▶ Set exercise: Reproduce exactly the lines below from the one containing "The Blender Python" through the one containing "cam_locks(FD, [(s, u)", including both, and nothing else.

▶ Records for this task:
★ ★ ★
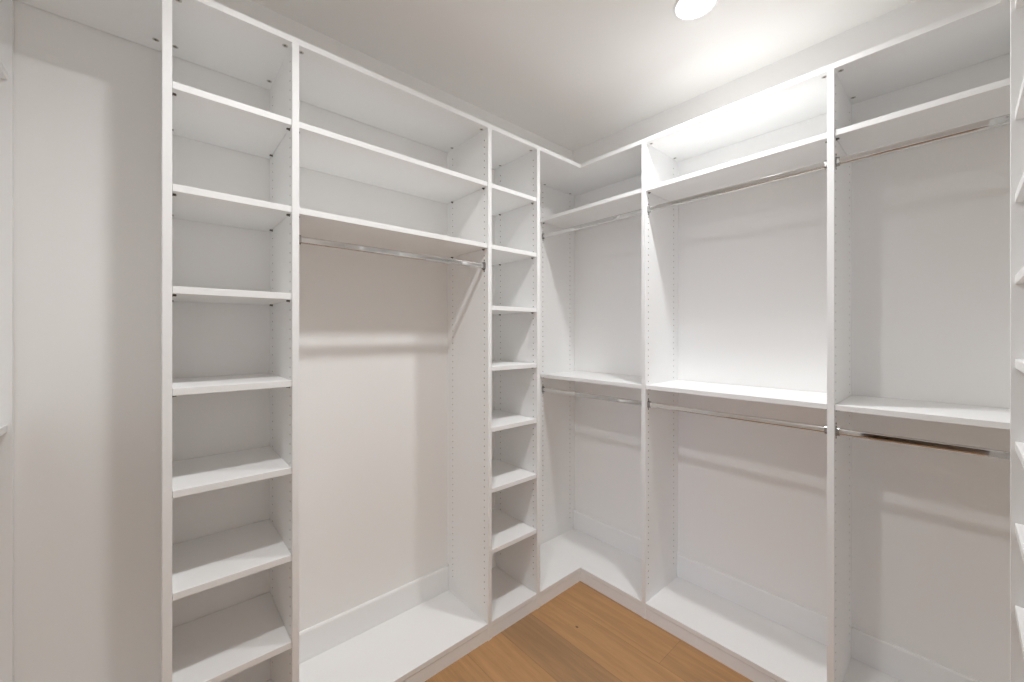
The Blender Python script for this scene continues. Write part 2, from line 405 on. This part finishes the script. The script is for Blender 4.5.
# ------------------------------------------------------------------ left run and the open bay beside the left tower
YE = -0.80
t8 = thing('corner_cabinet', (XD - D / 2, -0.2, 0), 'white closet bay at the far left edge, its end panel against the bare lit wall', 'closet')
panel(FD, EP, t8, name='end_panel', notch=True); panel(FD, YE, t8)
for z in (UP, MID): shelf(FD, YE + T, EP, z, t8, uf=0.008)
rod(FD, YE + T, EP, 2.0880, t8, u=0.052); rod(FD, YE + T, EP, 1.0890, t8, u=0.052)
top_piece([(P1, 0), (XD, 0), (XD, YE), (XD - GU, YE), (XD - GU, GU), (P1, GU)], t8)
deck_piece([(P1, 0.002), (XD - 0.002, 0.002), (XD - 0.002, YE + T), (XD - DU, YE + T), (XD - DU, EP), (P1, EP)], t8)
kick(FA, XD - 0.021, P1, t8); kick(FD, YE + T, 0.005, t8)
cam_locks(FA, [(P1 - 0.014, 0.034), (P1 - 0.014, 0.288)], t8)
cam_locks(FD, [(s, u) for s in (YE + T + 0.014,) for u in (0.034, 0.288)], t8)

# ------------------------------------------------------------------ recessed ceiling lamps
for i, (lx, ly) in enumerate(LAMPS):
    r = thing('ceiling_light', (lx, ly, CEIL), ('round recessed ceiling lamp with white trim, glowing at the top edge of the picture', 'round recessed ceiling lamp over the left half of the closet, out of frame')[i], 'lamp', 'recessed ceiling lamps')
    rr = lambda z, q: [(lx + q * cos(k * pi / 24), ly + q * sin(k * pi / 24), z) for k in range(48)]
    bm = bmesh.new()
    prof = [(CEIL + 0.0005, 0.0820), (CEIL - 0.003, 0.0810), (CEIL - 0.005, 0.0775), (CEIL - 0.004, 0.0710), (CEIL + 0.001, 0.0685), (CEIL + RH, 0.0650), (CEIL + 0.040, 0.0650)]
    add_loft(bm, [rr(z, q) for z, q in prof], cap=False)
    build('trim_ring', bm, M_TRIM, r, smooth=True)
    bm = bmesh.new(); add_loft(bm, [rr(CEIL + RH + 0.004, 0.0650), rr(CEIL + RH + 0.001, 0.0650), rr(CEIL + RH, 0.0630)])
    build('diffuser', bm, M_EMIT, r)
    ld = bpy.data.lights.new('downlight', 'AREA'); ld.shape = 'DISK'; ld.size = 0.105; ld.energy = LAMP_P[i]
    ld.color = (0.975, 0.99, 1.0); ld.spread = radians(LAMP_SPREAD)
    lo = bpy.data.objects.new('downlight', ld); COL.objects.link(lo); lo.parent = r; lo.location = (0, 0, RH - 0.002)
★ ★ ★
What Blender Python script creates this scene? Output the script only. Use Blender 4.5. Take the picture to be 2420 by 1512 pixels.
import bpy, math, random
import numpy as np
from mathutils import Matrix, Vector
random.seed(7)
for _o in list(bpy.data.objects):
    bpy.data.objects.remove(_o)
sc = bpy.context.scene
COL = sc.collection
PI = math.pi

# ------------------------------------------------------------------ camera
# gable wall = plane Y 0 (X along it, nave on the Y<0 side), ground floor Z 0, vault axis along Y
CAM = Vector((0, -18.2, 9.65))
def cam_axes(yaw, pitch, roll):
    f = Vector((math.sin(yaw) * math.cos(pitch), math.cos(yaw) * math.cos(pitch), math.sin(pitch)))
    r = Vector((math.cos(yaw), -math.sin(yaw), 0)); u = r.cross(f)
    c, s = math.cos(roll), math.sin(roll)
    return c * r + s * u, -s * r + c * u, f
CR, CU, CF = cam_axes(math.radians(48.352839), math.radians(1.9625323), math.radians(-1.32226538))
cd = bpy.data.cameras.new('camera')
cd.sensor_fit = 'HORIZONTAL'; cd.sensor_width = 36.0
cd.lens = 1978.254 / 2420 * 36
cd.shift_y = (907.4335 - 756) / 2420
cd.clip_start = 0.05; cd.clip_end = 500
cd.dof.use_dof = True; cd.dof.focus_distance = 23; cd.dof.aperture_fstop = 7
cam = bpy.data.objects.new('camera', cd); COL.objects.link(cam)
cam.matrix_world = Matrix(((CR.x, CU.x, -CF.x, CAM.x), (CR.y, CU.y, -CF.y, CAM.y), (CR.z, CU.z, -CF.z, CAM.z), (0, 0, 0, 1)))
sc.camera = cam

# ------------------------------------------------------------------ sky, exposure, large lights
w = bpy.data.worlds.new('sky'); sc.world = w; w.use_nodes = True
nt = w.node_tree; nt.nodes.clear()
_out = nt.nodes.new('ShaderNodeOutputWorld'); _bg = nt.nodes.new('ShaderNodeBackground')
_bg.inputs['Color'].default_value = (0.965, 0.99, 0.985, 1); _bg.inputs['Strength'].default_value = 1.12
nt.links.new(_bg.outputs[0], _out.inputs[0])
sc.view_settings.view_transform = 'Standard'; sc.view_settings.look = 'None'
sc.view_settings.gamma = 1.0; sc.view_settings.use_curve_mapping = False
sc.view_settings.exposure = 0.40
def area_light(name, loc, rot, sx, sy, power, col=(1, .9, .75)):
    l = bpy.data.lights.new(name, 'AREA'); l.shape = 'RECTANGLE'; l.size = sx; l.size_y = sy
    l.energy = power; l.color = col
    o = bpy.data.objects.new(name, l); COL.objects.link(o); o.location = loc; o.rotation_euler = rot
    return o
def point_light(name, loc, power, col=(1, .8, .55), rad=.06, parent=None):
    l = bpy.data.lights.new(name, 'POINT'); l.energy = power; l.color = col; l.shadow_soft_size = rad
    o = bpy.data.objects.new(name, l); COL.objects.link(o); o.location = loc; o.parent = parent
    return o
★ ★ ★
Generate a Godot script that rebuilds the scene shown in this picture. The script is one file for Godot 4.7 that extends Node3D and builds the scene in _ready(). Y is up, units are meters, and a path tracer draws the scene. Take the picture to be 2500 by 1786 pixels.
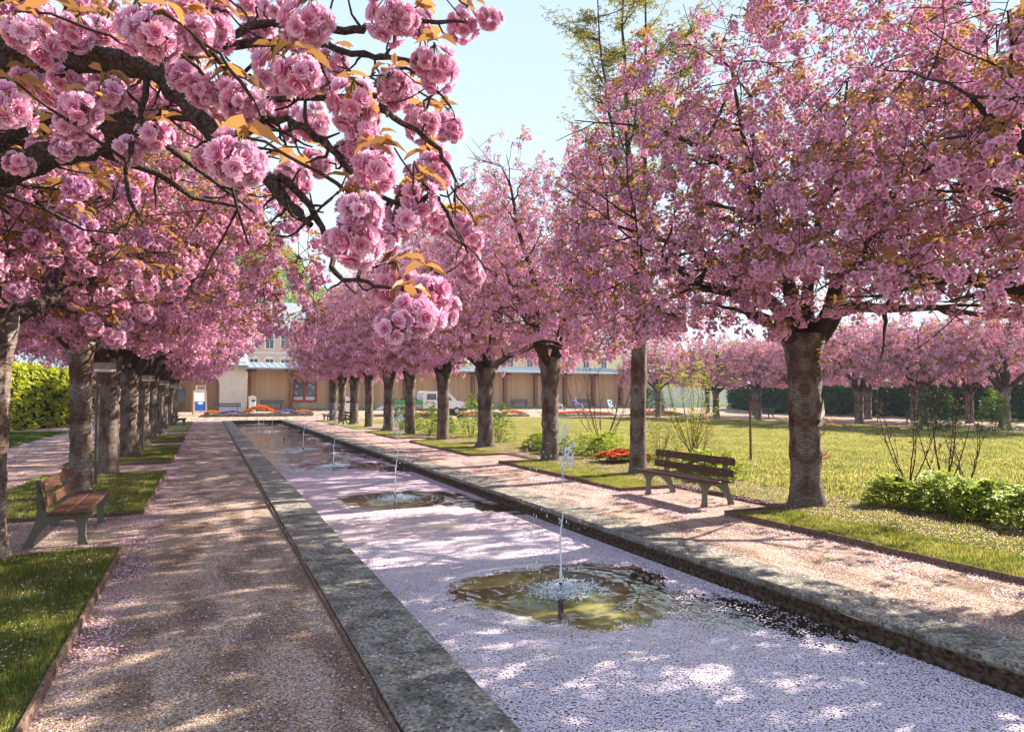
★ ★ ★
▶ Task response:
The Blender Python script for this scene continues. Write part 2, from line 405 on. This part finishes the script. The script is for Blender 4.5.
# ------------------------------------------------------------------ left run and the open bay beside the left tower
YE = -0.80
t8 = thing('corner_cabinet', (XD - D / 2, -0.2, 0), 'white closet bay at the far left edge, its end panel against the bare lit wall', 'closet')
panel(FD, EP, t8, name='end_panel', notch=True); panel(FD, YE, t8)
for z in (UP, MID): shelf(FD, YE + T, EP, z, t8, uf=0.008)
rod(FD, YE + T, EP, 2.0880, t8, u=0.052); rod(FD, YE + T, EP, 1.0890, t8, u=0.052)
top_piece([(P1, 0), (XD, 0), (XD, YE), (XD - GU, YE), (XD - GU, GU), (P1, GU)], t8)
deck_piece([(P1, 0.002), (XD - 0.002, 0.002), (XD - 0.002, YE + T), (XD - DU, YE + T), (XD - DU, EP), (P1, EP)], t8)
kick(FA, XD - 0.021, P1, t8); kick(FD, YE + T, 0.005, t8)
cam_locks(FA, [(P1 - 0.014, 0.034), (P1 - 0.014, 0.288)], t8)
cam_locks(FD, [(s, u) for s in (YE + T + 0.014,) for u in (0.034, 0.288)], t8)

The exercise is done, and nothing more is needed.